Community policing only exists in black and urban communities and when it comes to suburban communities, they don’t need community policing. So if we really trust the community, then we should give them the power to prosecute people breaking those community agreements. Those are the things that I’m really focused on in terms of criminal justice reform.

Indigo Olivier

You’ve been active in the recent protests and you’ve referred to yourself as an activist elected official. How have you been involved in the George Floyd uprisings?

Justin Farmer

I say I’m an activist elected official, very much borrowing from NYC public advocate Jumaane Williams, also black and serving with Tourettes. I’ve been working on criminal justice for the last six years, before I was even elected. In terms of a response to George Floyd specifically, I’ve been at pretty much every protest and rally.

I got pepper-sprayed about a month ago in front of the New Haven police department during a peaceful protest. I have been there for plenty of highway shutdowns, but I’ve also taken arrests three times over the last year and a half to demand Yale to divest from fossil fuels and Puerto Rican debt. I have been there for protests and rallies over the deaths and killings of many people at the hands of police. So I’m often there on the front lines in solidarity and often times secondarily as a city councilman.

Indigo Olivier

How do you think your disability has informed your politics?

Justin Farmer

Ralph Ellison in Invisible Man, talks about how the communist movement kind of failed black people because we were afraid to talk about identity politics. As a black, disabled, working-class son of an immigrant, the issues are just more personal to me. I have a brother who is undocumented; he’s not my blood brother, but I can empathize with that. I have a church family, I have a trans sister — these issues are so much closer to me.

And I have a disability. Often, people see me wearing headphones and a tie, and they’re confused about why I’m in a space. Then they’ll ask me about my story and they’ll share with me some of their challenges and that’s been something beautiful to kind of break down barriers. In many ways, rooms that I should have never been in, and walking out with people saying “this is the type of person we need in these conversations.”

That has been something that has been beneficial about my disability and that has informed my politics: I’m never judging people when I walk into a room and I’m working to figure out what our connection is.
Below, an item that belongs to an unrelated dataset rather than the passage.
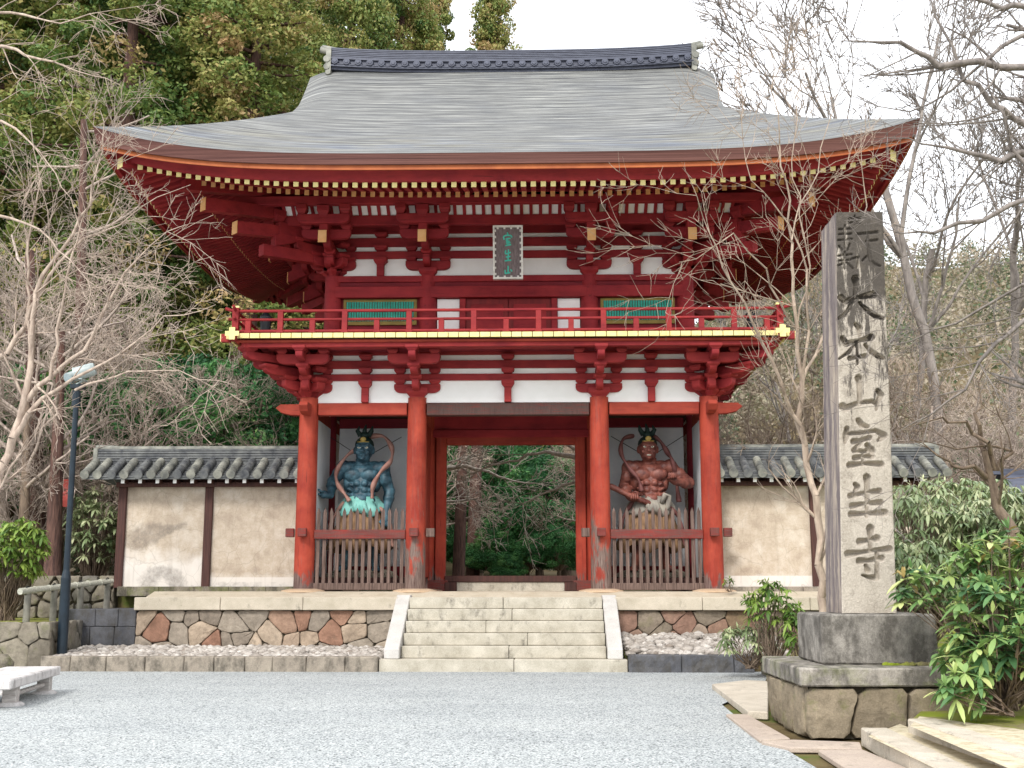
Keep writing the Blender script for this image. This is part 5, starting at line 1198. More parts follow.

I know, in many ways, me being a black man, with headphones, walking into different spaces — into Yale, into the legislative office building, into suburban communities, into urban communities — people see signals and signs that say stay away.

Then they end up having a deep connection and bond where they go okay, we’re in this together or you can understand or you can empathize. I would say it’s made my job a lot easier connecting to people and being able to empathize with people.